Politica

Ingiusto sparare nel mucchio Ora tocca ai vitalizi statali

di Carlo Lottieri

Riflettere sul sistema pensionistico attuale cercando di seguire criteri di giustizia non è facile. L'ordine previdenziale italiano è strutturalmente ingiusto nel momento in cui impone per via coercitiva di «comprare» una pensione di Stato e poi definisce secondo criteri pasticciati e arbitrari quanto ognuno dovrà ricevere una volta che smetterà di lavorare.

Il comunismo è un errore in sé e il nostro sistema pensionistico statizzato è un pezzo di comunismo sotto tanti punti di vista. Quanti sostengono che si debba al più presto smantellare la previdenza pubblica, riconoscendo il diritto di ognuno a disporre del proprio reddito e a farne l'uso (anche pensionistico) che meglio crede, hanno ragioni da vendere. E questo perché in una società libera ognuno destina alla previdenza di sua scelta una quota del proprio reddito: e quanti hanno stipendi d'oro ed è giusto che essi esistano avranno fatalmente pensioni d'oro. Per tale motivo la decisione della Corte Costituzionale di colpire le pensioni più alte non è facilmente difendibile.

È sicuramente vero che molte pensioni sono illegittime, in quanto frutto di privilegi legali e protezioni politiche, ma non ha senso sparare nel mucchio. Si dovrebbe invece individuare queste situazioni e penalizzarle. Si abbia il coraggio di dire, ad esempio, che l'apparato statale per decenni rapina il settore privato e si attribuisce prima stipendi e poi pensioni di livello stratosferico. È evidente che il sistema pensionistico italiano include molte assurdità e moltiplica le ingiustizie. Solo chi è obnubilato da ideologie o dominato da interessi di parte può negare che l'alta burocrazia romana abbia goduto e continui a godere di redditi esageratamente alti, da cui derivano anche trattamenti previdenziali immeritati: quale che sia il metodo utilizzato per definirli.

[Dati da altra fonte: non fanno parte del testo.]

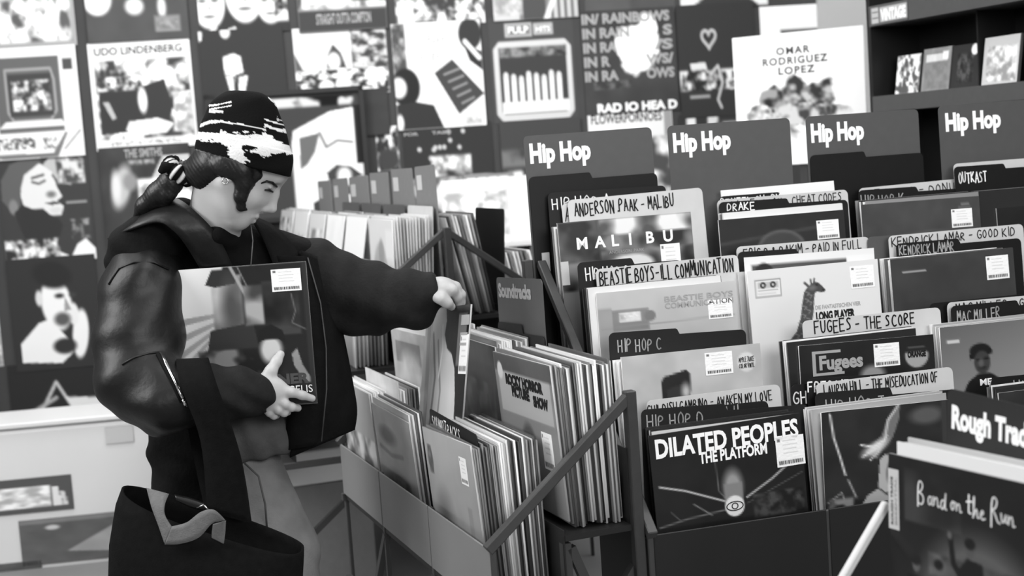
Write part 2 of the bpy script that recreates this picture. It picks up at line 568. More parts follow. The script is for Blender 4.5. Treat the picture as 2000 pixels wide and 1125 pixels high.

Si contestino allora le pensioni troppo alte dei pensionati di Stato (magistrati, grand commis, lottizzati alla testa di aziende pubbliche ecc.), ma si lasciano stare le altre. Quelle pensioni vanno abolite non perché sono «d'oro», ma perché sono il risultato di procedure tanto legali quanto ingiuste. Anche quando si vuole fare i giustizieri, insomma, bisogna evitare di colpire nel mucchio: bisogna invece individuare gli arricchimenti illegittimi e porre fine a queste situazioni. La retorica che ha portato ai molti e ripetuti prelievi sulle pensioni d'oro continua a riprodurre un'opposizione tra ricchi e poveri, seconda la quale chi ha più non avrebbe titolo a disporre di quei soldi. Non è così. Non ha senso mettere le mani sulla previdenza di un dirigente d'impresa, solo perché elevata, se negli anni egli ha versato contributi proporzionati. Il contrasto, insomma, non è tra ricchi e poveri, ma tra chi ha redditi anche altissimi sul mercato, e chi invece gode dei benefici della ridistribuzione pubblica.

Nel tentativo di porre una pezza a questo sistema previdenziale impazzito, allora, il prossimo prelievo forzato, per favore, fatelo sulle pensioni pubbliche.